I agree that a drivers license should be enough for a person to operate a motorcycle on a public street. The same rules of the road apply to both vehicles and the motorcycle does not present a greater threat to public safety than a car/truck/SUV.
I can think of two areas where we currently don't have licensing and I think could use it. Any a$$hole can go buy a boat and take it out on a public lake and then drive it 100 MPH without ever demonstrating that they know how to operate it properly or know the "rules of the road" on water.
I also think people should be required to demonstrate the ability to properly handle firearms before they are allowed to own them. This license should be free of course, but everyone should know how to load/unload and fire a gun before being turned loose on the public with it.

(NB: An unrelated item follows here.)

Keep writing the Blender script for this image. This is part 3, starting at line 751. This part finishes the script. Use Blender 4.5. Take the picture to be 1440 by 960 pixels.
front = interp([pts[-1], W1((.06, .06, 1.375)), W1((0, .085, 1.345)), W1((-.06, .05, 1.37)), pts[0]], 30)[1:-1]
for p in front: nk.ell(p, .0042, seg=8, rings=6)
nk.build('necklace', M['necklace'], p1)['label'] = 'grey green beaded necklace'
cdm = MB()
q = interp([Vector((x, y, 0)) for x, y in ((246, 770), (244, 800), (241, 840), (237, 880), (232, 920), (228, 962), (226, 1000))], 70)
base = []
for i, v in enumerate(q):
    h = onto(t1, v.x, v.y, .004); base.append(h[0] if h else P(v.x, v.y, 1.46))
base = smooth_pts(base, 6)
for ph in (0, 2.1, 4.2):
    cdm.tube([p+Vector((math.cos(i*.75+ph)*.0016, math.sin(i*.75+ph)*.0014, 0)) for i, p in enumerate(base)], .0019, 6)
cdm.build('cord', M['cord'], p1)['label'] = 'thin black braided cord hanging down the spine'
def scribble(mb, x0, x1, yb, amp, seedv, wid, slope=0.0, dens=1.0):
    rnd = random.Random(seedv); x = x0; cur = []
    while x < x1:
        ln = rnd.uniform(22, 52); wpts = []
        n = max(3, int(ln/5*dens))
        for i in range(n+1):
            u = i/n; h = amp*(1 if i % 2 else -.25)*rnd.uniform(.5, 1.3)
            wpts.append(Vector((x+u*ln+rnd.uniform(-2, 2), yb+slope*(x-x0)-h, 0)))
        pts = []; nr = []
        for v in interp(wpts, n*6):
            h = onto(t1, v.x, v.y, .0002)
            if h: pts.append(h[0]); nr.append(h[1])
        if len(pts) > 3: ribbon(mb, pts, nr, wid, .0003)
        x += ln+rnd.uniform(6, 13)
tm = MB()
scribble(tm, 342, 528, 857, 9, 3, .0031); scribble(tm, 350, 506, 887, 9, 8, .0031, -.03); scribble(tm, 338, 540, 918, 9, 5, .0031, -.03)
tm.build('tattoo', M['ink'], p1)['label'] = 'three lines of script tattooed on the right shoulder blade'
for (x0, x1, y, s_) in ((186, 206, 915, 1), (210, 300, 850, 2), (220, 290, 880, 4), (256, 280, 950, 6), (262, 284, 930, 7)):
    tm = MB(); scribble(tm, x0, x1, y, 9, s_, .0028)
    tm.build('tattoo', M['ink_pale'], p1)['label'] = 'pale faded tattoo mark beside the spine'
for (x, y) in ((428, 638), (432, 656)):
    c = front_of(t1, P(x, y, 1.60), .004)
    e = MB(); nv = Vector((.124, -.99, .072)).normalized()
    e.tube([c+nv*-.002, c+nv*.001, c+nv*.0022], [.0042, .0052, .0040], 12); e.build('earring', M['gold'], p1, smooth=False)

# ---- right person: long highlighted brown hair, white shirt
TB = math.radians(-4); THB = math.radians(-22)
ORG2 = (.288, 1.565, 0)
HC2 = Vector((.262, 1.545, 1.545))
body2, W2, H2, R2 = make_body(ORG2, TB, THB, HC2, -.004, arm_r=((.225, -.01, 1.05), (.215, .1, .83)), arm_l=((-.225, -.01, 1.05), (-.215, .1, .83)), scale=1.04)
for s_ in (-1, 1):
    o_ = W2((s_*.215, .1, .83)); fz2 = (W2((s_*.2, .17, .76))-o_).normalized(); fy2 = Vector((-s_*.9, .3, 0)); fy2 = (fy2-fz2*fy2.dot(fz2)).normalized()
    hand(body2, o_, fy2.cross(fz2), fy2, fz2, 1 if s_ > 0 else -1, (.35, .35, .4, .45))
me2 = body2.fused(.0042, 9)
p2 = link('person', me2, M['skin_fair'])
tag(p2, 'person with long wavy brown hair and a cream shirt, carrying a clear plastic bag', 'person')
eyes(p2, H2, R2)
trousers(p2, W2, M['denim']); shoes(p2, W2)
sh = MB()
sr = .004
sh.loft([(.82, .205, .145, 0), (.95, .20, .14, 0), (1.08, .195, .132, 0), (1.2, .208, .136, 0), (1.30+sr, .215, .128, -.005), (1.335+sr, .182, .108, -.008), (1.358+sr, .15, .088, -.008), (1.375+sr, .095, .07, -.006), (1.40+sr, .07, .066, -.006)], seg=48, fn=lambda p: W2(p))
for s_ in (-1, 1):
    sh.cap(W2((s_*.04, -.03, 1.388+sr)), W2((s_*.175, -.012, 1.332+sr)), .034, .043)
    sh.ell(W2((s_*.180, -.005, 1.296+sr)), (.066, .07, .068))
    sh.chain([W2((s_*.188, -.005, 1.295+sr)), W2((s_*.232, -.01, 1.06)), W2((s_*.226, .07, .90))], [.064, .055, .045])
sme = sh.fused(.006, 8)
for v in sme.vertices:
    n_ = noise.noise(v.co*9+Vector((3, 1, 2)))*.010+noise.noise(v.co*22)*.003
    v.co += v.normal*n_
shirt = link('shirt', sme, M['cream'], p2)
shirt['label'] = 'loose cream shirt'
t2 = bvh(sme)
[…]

I was unable to figure out what this means "the supine, craven kow-towing"!
As doug said, it feels like when your riding a MC everyone in a car is trying to kill you!
I would bet they do pull people over for having "no-light", but outside of writting them a 30 to 40 dollar fix it ticket what are they suppose to do?
I think there needs to be more interest in teaching those driving vehicles such as watching out better for those on motorcycles. People just do not pay attention when they drive a car. I mean seriously, do they not teach drivers not to tailgate on ice and snow and when it rains, do they not teach you to get out of the fast lane when someone flashes their lights at you to move over, do they not teach you to turn your blinker on before you turn not as you are turning, do they not teach you to drive in the slow lane and not the passing lane. We have so many people driving that really need more learning. Running a red light is not an option. I would take that money and pay more police but then I have seen them even do all this without regard to the laws.
When I was a teenager, your drivers license was your "motorcycle license." This was proper, and as it should have been.
Now, thanks to the improper influence of the insurance lobby, the fee-driven greed of state agencies, and the supine, craven kow-towing to such big government rent-seeking by a supposedly "conservative" Republican Oklahoma legislature to these forces, that freedom is no more.